Enquanto potências globais escorregam rumo ao autoritarismo, o Brasil surpreende o mundo ao emergir como uma exceção democrática. Sob o terceiro mandato do presidente Lula (PT), o país deu um passo firme no sentido oposto ao da maioria das nações, fortalecendo a democracia liberal e evitando o colapso institucional, segundo o Relatório V-Dem 2025, produzido pela Universidade de Gotemburgo, na Suécia.
A pesquisa, considerada a mais abrangente do mundo sobre regimes políticos, contabiliza atualmente 88 países democráticos e 91 autocráticos. Pela primeira vez em mais de cinco décadas, mais pessoas vivem sob regimes autoritários. Ainda assim, o Brasil foi na contramão: conseguiu reverter parte da deterioração institucional vivida entre 2016 e 2022.
Apesar dos avanços, o relatório mostra que o Brasil ainda sente os efeitos da autocratização iniciada com o impeachment de Dilma Rousseff, em 2016, e agravada durante a gestão de Jair Bolsonaro (PL). O país ocupa a 29ª posição global, com nota 0,71 (numa escala em que 1 representa democracia plena). A liderança mundial é da Dinamarca, com 0,88, enquanto o Chile, com 0,79, é o país mais democrático da América Latina. Já os Estados Unidos registraram queda, figurando na 25ª posição, com 0,75.
“O Brasil enfrentou uma forte crise da democracia, mas conseguiu recuperar e não evoluir para um regime autoritário”, afirmou Tiago Fernandes, professor do Instituto Universitário de Lisboa (Iscte) e diretor do Centro Regional V-Dem Europa do Sul. As declarações estão na reportagem de Jair Rattner, publicada pelo portal Público.
O Brasil foi tema de quatro artigos científicos incluídos no relatório, sinal da relevância internacional do caso. O levantamento analisa mais de 600 indicadores e conta com a colaboração de 4.200 acadêmicos e especialistas, com base de dados que cobre 202 países desde o ano de 1789.

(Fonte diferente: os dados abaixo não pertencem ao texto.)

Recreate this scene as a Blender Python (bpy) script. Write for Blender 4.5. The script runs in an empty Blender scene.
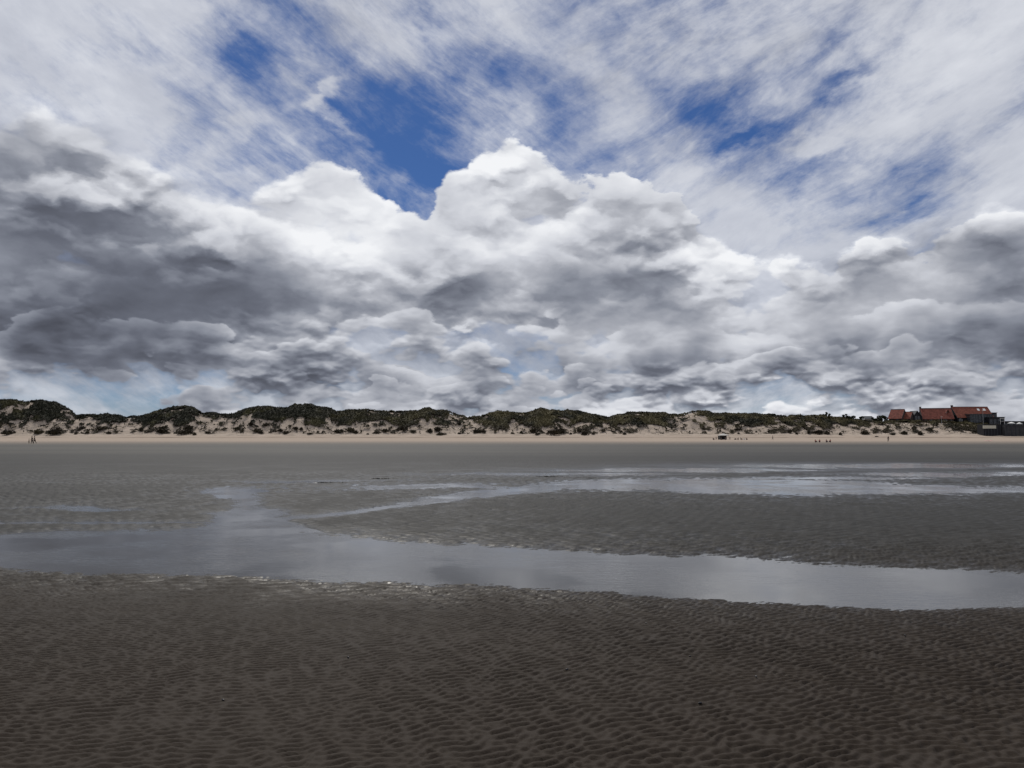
import bpy, bmesh, math, random
import numpy as np
from mathutils import Vector, Matrix
R = math.radians
S = bpy.context.scene
C = S.collection

# ------------------------------------------------------------------ camera
FPX = 773.0; HORIZ = 437.0; EYE = 1.65
PITCH = math.atan((HORIZ - 384) / FPX)
cam_d = bpy.data.cameras.new('camera'); cam = bpy.data.objects.new('camera', cam_d); C.objects.link(cam)
cam_d.sensor_width = 36; cam_d.lens = FPX / 1024 * 36; cam_d.clip_start = 0.05; cam_d.clip_end = 30000
cam.location = (0, 0, EYE); cam.rotation_euler = (R(90) + PITCH, 0, 0)
S.camera = cam
S.view_settings.view_transform = 'Standard'; S.view_settings.look = 'None'
S.view_settings.exposure = 0; S.view_settings.gamma = 1; S.view_settings.use_curve_mapping = False
S.cycles.use_denoising = True
S.cycles.max_bounces = 5

def at(px, py, Y):
    """world point seen at photo position (px, py) when it stands at depth Y"""
    dx = px - 512; up = 384 - py
    fy = FPX * math.cos(PITCH) - up * math.sin(PITCH)
    fz = FPX * math.sin(PITCH) + up * math.cos(PITCH)
    return Vector((dx / fy * Y, Y, EYE + fz / fy * Y))

# ------------------------------------------------------------------ sun
SUN_EL = 50.0; SUN_AZ = -14.0      # azimuth from +Y towards +X: high, ahead and to the left
sun_d = bpy.data.lights.new('sun', 'SUN'); sun_d.energy = 2.6; sun_d.angle = R(0.6); sun_d.color = (1, 0.95, 0.87)
sun = bpy.data.objects.new('sun', sun_d); C.objects.link(sun)
ca, sa = math.cos(R(SUN_EL)), math.sin(R(SUN_EL))
sv = Vector((ca * math.sin(R(SUN_AZ)), ca * math.cos(R(SUN_AZ)), sa))
sun.rotation_euler = sv.to_track_quat('Z', 'Y').to_euler(); sun.location = (0, 0, 60)

# ------------------------------------------------------------------ node helper
class NT:
    def __init__(s, tree): s.t = tree; s.n = tree.nodes; s.l = tree.links
    def put(s, sock, v):
        if v is None: return
        if isinstance(v, bpy.types.NodeSocket): s.l.new(v, sock)
        else: sock.default_value = v
    def node(s, typ, props=None, **ins):
        nd = s.n.new(typ)
        for k, v in (props or {}).items(): setattr(nd, k, v)
        for k, v in ins.items():
            s.put(nd.inputs[int(k[1:])] if k[0] == 'i' and k[1:].isdigit() else nd.inputs[k.replace('_', ' ')], v)
        return nd
    def m(s, op, a, b=None, c=None, clamp=False):
        nd = s.n.new('ShaderNodeMath'); nd.operation = op; nd.use_clamp = clamp
        for i, v in enumerate((a, b, c)): s.put(nd.inputs[i], v)
        return nd.outputs[0]
    def add(s, a, b): return s.m('ADD', a, b)
    def sub(s, a, b): return s.m('SUBTRACT', a, b)
    def mul(s, a, b): return s.m('MULTIPLY', a, b)
    def div(s, a, b): return s.m('DIVIDE', a, b)
    def sstep(s, v, a, b, lo=0.0, hi=1.0, typ='SMOOTHSTEP'):
        nd = s.n.new('ShaderNodeMapRange'); nd.interpolation_type = typ
        for i, x in enumerate((v, a, b, lo, hi)): s.put(nd.inputs[i], x)
        return nd.outputs[0]
    def mixf(s, f, a, b):
        nd = s.n.new('ShaderNodeMix'); nd.data_type = 'FLOAT'
        s.put(nd.inputs[0], f); s.put(nd.inputs[2], a); s.put(nd.inputs[3], b); return nd.outputs[0]
    def mixc(s, f, a, b, blend='MIX'):
        nd = s.n.new('ShaderNodeMix'); nd.data_type = 'RGBA'; nd.blend_type = blend
        s.put(nd.inputs[0], f); s.put(nd.inputs[6], a); s.put(nd.inputs[7], b); return nd.outputs[2]
    def xyz(s, x, y, z=0.0):
        nd = s.n.new('ShaderNodeCombineXYZ')
        for i, v in enumerate((x, y, z)): s.put(nd.inputs[i], v)
        return nd.outputs[0]
    def noise(s, vec, scale, detail=4.0, rough=0.5, lac=2.0, dist=0.0):
        nd = s.n.new('ShaderNodeTexNoise')
        s.put(nd.inputs['Vector'], vec); nd.inputs['Scale'].default_value = scale
        nd.inputs['Detail'].default_value = detail; nd.inputs['Roughness'].default_value = rough
        nd.inputs['Lacunarity'].default_value = lac; nd.inputs['Distortion'].default_value = dist
        return nd.outputs['Fac']
    def ramp(s, f, stops, interp='LINEAR'):
        nd = s.n.new('ShaderNodeValToRGB'); nd.color_ramp.interpolation = interp
        e = nd.color_ramp.elements
        e[0].position, e[0].color = stops[0][0], (*stops[0][1], 1)
        e[1].position, e[1].color = stops[-1][0], (*stops[-1][1], 1)
        for p, c in stops[1:-1]:
            k = e.new(p); k.color = (*c, 1)
        s.put(nd.inputs[0], f); return nd.outputs[0]
# ------------------------------------------------------------------ world: Nishita sky behind procedural cloud decks
W = bpy.data.worlds.new('World'); S.world = W; W.use_nodes = True
W.node_tree.nodes.clear()
T = NT(W.node_tree)
W.cycles.sampling_method = 'MANUAL'; W.cycles.sample_map_resolution = 256
nish = T.node('ShaderNodeTexSky', dict(sky_type='NISHITA', sun_disc=False, sun_elevation=R(SUN_EL), sun_rotation=R(SUN_AZ),
              altitude=200, air_density=1.0, dust_density=0.3, ozone_density=3.0)).outputs[0]

# weather chart: how bright (0-255) and how closed the cloud decks are, by bearing and height
CX = [64 * i for i in range(17)]
CY = [-80, 0, 40, 80, 120, 160, 200, 240, 280, 320, 350, 380, 410, 437]
BRI = [
 [200,205,205,195,190,195,200,200,200,200,195,200,200,200,205,210,210],
 [205,215,212,190,180,195,200,205,210,200,192,198,198,195,205,218,212],
 [215,220,215,190,185,195,195,208,208,198,190,190,192,208,212,220,220],
 [205,225,218,200,190,190,185,200,205,190,185,190,200,212,218,220,215],
 [185,210,222,215,195,195,180,200,228,190,185,190,195,200,208,215,215],
 [150,178,208,218,225,205,190,190,232,215,222,192,190,195,205,210,215],
 [132,145,168,195,222,235,228,205,222,205,192,205,205,205,205,205,222],
 [125,122,132,148,180,222,238,225,192,158,150,205,218,195,192,158,150],
 [122,105,100,105,120,150,172,180,190,140,140,195,208,165,158,138,140],
 [100, 85, 85, 92,120,140,155,135,155,172,172,172,172,160,150,138,130],
 [120,100,115,125,140,160,168,165,150,150,150,142,160,138,150,155,130],
 [165,165,172,160,150,155,165,150,165,165,155,160,185,180,172,165,150],
 [188,175,190,185,190,190,185,190,185,185,190,195,198,190,190,195,185],
 [198,195,198,195,198,200,198,200,195,195,198,200,200,198,200,200,195]]
COV = [
 [1,1,1,.9,.8,.8,.8,.9,.9,.9,.8,.8,.9,.9,1,1,1],
 [1,1,1,.75,.6,.75,.8,.8,.75,.75,.6,.62,.72,.8,.9,1,1],
 [1,1,1,.42,.26,.72,.8,.80,.72,.62,.58,.64,.72,.85,.9,1,1],
 [1,1,1,.6,.62,.48,.28,.50,.60,.56,.48,.56,.62,.40,.75,.9,1],
 [1,1,1,.80,.46,.34,.18,.26,.60,.55,.55,.55,.48,.6,.72,.85,.95],
 [1,1,1,.8,.5,.42,.22,.24,.36,.45,.6,.6,.25,.7,.8,.85,.9],
 [1,1,1,.9,.8,.6,.3,.35,.5,.8,.9,.9,.85,.8,.40,.6,.8],
 [1,1,1,1,1,.9,.5,.6,1,1,1,1,1,.95,.85,1,1],
 [1]*17,
 [1,1,1,1,1,.9,.70,.9,1,1,1,1,1,1,1,1,1],
 [1,1,1,1,1,.95,.85,.95,.62,.9,1,1,1,1,1,1,1],
 [.85,.65,.58,.85,.9,.9,.95,1,.85,.95,1,.9,.68,.85,.95,.9,.95],
 [.7,.55,.62,.85,.85,.85,.9,.9,.9,.9,.9,.85,.75,.85,.9,.9,.9],
 [.8]*17]
def chart(tab, px, py):
    px = min(max(px, 0), 1024); py = min(max(py, CY[0]), CY[-1])
    i = min(int(px / 64), 15); fx = px / 64 - i
    j = max(k for k in range(len(CY) - 1) if CY[k] <= py); fy = (py - CY[j]) / (CY[j + 1] - CY[j])
    a = tab[j][i] * (1 - fx) + tab[j][i + 1] * fx; b = tab[j + 1][i] * (1 - fx) + tab[j + 1][i + 1] * fx
    return a * (1 - fy) + b * fy
def az_el_to_chart(az, el):
    x, y, z = math.sin(az) * math.cos(el), math.cos(az) * math.cos(el), math.sin(el)
    f = y * math.cos(PITCH) + z * math.sin(PITCH); u = -y * math.sin(PITCH) + z * math.cos(PITCH)
    return 512 + FPX * x / f, 384 - FPX * u / f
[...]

Pilares que evitaram o colapso democrático
Para Fernandes, a resistência democrática brasileira se apoiou em três eixos fundamentais. O primeiro foi a força da sociedade civil. “A primeira foi a força da sociedade civil, que conseguiu pôr gente na rua, em uma aliança entre vários grupos sociais distintos, para defender o Estado democrático de direito. Nos Estados Unidos, contra Donald Trump, não se vê gente na rua, a não ser episodicamente”, observou o pesquisador.
O segundo fator foi a atuação decisiva do sistema judicial, sobretudo no enfrentamento aos atos golpistas. “O Poder Judiciário conseguiu levar Bolsonaro a tribunal pela tentativa de golpe de Estado”, pontuou Fernandes, referindo-se aos processos em curso no Supremo Tribunal Federal (STF) e à responsabilização de militares e apoiadores envolvidos nos atos golpistas de 8 de janeiro de 2023.
O terceiro ponto foi a articulação política durante as eleições de 2022, que culminou na vitória de Lula. “Criou-se uma frente pró-democracia. Mesmo partidos do ‘centrão’, frequentemente associados à corrupção, romperam com Bolsonaro e passaram para o lado da democracia nas eleições de 2022”, explicou.
Desafios
Embora o Brasil seja hoje visto como um dos países que mais se distanciaram do autoritarismo, o discurso bolsonarista, ainda presente na oposição, acusa o Judiciário de governar com mão de ferro. “Trata-se de um discurso simplificado de ódio, facilitado por uma visão de mundo bipolar, entre nós e eles”, rebateu Fernandes.
Ele chamou atenção ainda para o fato de que o risco autoritário não está totalmente afastado: “Esse movimento autoritário pode voltar algum dia, apoiando outra personalidade política do tipo Bolsonaro”.